As my dad and I jogged to the boat I asked him what the family thought when he showed up with a sled.

“They were surprised,” he said, in typical understatement.

This boat was a big tourist craft designed to fit at least 30 people. It was no rowboat.

Except it had no key. Things looked grim.

That didn’t stop my dad from popping the engine, digging a nail out of his pocket and starting it right up.

I untied the boat from the pier and he was ready to go.

Just before the boat sailed off my dad tossed his disposable camera to me on the shore and I took a picture. “You know,” I shouted to him, “this picture could be used as evidence.”

While he sailed across the lake I ran back to the truck to see if I could find Mikey. He had just got back and was sitting in the front seat. He had been wandering around lost for the last two hours.

We drove back to the trail just in time to see my dad carry out the injured lady on his back.

“Where’s the sled?” I asked.

“It got too heavy on the hills,” my dad explained. “We had to leave it.”

Some day, a ranger is going to come across it and be very, very confused.

The way I figured, this lady had to have a compound fracture, the bubonic plague and be foaming at the mouth for all this to be worth it. It was just another day at the office for my dad.

We drove the family back to the lodge. While the mom got her ankle looked at, the dad bought us dinner.
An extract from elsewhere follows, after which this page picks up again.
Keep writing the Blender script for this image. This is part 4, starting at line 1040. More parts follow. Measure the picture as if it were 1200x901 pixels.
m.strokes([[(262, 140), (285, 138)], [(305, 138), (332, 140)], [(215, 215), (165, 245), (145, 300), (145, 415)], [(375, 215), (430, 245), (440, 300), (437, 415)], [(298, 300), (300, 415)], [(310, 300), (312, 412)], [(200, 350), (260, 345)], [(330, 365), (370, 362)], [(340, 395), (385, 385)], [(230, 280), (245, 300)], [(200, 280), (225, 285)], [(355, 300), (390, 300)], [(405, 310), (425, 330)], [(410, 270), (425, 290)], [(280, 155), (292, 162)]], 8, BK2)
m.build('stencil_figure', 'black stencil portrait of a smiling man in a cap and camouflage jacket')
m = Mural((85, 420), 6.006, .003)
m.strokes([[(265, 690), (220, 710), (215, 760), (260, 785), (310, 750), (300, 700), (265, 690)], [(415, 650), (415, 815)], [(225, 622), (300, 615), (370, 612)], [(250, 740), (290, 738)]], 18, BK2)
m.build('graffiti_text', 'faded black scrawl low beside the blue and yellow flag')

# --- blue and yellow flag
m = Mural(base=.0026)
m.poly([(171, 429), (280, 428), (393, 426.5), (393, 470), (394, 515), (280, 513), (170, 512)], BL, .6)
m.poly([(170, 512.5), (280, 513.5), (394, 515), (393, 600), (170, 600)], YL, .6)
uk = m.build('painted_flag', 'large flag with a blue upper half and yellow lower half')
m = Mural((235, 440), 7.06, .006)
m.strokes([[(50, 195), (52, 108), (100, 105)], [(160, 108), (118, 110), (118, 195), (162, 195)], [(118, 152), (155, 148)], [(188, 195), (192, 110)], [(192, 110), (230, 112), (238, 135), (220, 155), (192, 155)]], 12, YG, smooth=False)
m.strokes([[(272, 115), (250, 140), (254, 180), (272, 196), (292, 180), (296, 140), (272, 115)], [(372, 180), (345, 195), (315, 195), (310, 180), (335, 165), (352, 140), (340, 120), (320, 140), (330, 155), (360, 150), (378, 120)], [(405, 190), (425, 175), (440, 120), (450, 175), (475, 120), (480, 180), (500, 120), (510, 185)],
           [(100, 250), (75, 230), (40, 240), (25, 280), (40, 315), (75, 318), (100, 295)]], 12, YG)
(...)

It was 11:30 by the time we left.

After everything we still had a 90-minute drive back in the rain, darkness and curvy mountain roads overlooking sheer drop-offs. My dad drove. It was almost 1 a.m. by the time we got back, 12 hours after we started hiking.

I had to be up at 6 to start my first day of work. My job was to carry luggage up and down the stairs, because there’s no elevator in the building. My knee throbbed just thinking about it.

My dad thanked me for helping, but I didn’t really do anything. I must have hiked and ran about 15 miles, but none of it really amounted to anything. My dad did all the work.

My dad can be frustrating, exasperating, and extreme, but that’s also what makes you so proud of him, too. He just does what it takes — even if that means stealing a boat.

Thanks again for everything, dad.

After I posted this story, this comment was left on my blog: “The great thing about your dad driving the boat was that he had never done it before and couldn’t swim. My wife broke her ankle, we found out once we got back home and had it x-rayed. The park ranger at the hotel didn’t think it was broken so he only wrapped it and didn’t splint it. Our trip back to home (1400 miles) was interesting as I had to carry her into the restaurants, to the restrooms, what a trip! Thanks for your help and good luck on your future travels. — The 3 crazy hikers.”